Whitfield, C. J.,
delivered the opinion of the court.
We do not think that a justice of the peace, in eminent domain proceeding, has any judicial function to perform. He acts ministerially only., Every step which he is to take is precisely marked out by the statute. The objection that he ought to be permitted to decide whether he has jurisdiction, or judicially to pass upon any other question, is more plausible than sound. It results from the very nature of the case that the procedure is summary — as, for example, no appeal is allowed except from the findings of the jury' — and it is perfectly obvious *661that a certiorari could effect nothing in this sort of case. Formerly the sheriff organized this court. The justice of the peace is simply substituted for the sheriff. The plea of res adjudicata, of course, was not good. All the proceedings instituted in the first suit were void. But we think the order of the circuit judge went too far. The clerk of the circuit court is directed by the law to fix the time at which, and the place where, the court of eminent domain is to meet, and to summon eighteen men from whom the jury is to be selected. We do not think the circuit judge had power to fix the time or place, in his order, for the reconvening of the eminent domain court or to direct the justice of the peace to have other competent parties summoned as jurors.

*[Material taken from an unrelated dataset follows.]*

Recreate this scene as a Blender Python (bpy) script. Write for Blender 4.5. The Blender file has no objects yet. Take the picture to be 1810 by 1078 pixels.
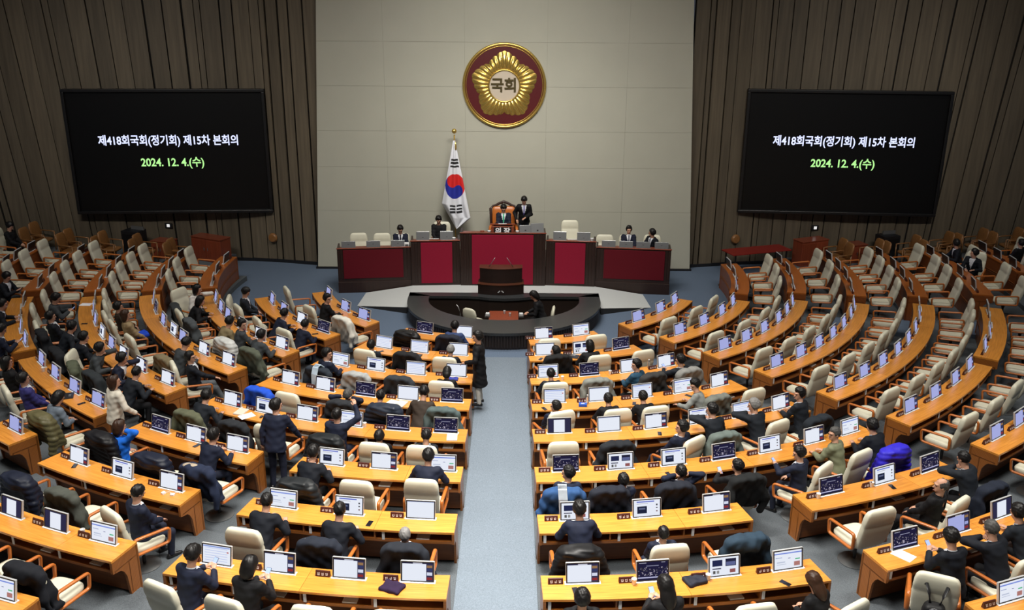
import bpy, bmesh, math, random
import numpy as np
from mathutils import Matrix, Vector
random.seed(7); RNG = np.random.default_rng(7)
PI = math.pi
scene = bpy.context.scene
COL = scene.collection

# ------------------------------------------------------------------ camera
cam_d = bpy.data.cameras.new('camera'); cam = bpy.data.objects.new('camera', cam_d); COL.objects.link(cam)
cam_d.sensor_width = 36.0; cam_d.lens = 36.0 * 1636.88 / 1810.0
cam_d.clip_end = 200
cam.matrix_world = (Matrix.Translation((0.1817, -28.0212, 9.2572)) @ Matrix.Rotation(-0.0022, 4, 'Z')
                    @ Matrix.Rotation(PI/2 - 0.3300, 4, 'X') @ Matrix.Rotation(0.0070, 4, 'Z'))
scene.camera = cam
# ------------------------------------------------------------------ light of the hall
world = bpy.data.worlds.new('world'); scene.world = world; world.use_nodes = True
world.node_tree.nodes['Background'].inputs[0].default_value = (.80, .86, 1, 1)
world.node_tree.nodes['Background'].inputs[1].default_value = 0.055
def area(name, loc, size, power, color=(1, .96, .885), spread=120, target=None):
    l = bpy.data.lights.new(name, 'AREA'); l.shape = 'RECTANGLE'; l.size, l.size_y = size
    l.energy = power; l.color = color; l.spread = math.radians(spread)
    o = bpy.data.objects.new(name, l); COL.objects.link(o); o.location = loc
    if target is not None:
        o.rotation_euler = (Vector(target) - Vector(loc)).to_track_quat('-Z', 'Y').to_euler()
    return o
for (x, y, pw) in ((-9, -7.5, 130), (0, -9, 500), (9, -7.5, 130), (-9.5, -15.5, 410), (0, -16, 900), (9.5, -15.5, 410), (0, -21, 600)):
    area('ceiling_downlight', (x, y, 11.8), (3.2, 2.2), pw, spread=105)
area('ceiling_downlight', (0, -3.2, 11.8), (5, 1.6), 260, spread=110)
for sx in (-1, 1):
    area('ceiling_downlight', (sx*13, -1.5, 11.8), (3, 2), 60, spread=115)
    area('added_wall_fill', (sx*10, -10, 11.9), (5, .8), 125, spread=70, target=(sx*12, 4, 3.2))  # added fill lamp, brightens the board wall; no such fitting known
area('added_wall_fill', (0, -7, 11.9), (7, .8), 265, spread=75, target=(0, 2.8, 4.2))  # extra lamp put in only to lift the stone slab
vs = scene.view_settings
vs.view_transform = 'Standard'; vs.look = 'None'; vs.exposure = 0.0; vs.gamma = 1.0; vs.use_curve_mapping = False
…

The true view, in our judgment, of this muddled situation is simply this: That, the eminent domain court having been regularly constituted and organized, all that has been since done amounts to a mere suspension of its functions, and it is enough for the circuit judge, in awarding mandamus, to command the justice of the peace to reconvene his court and proceed according to law.
Reversed and remanded, with instructions to modify the order as indicated.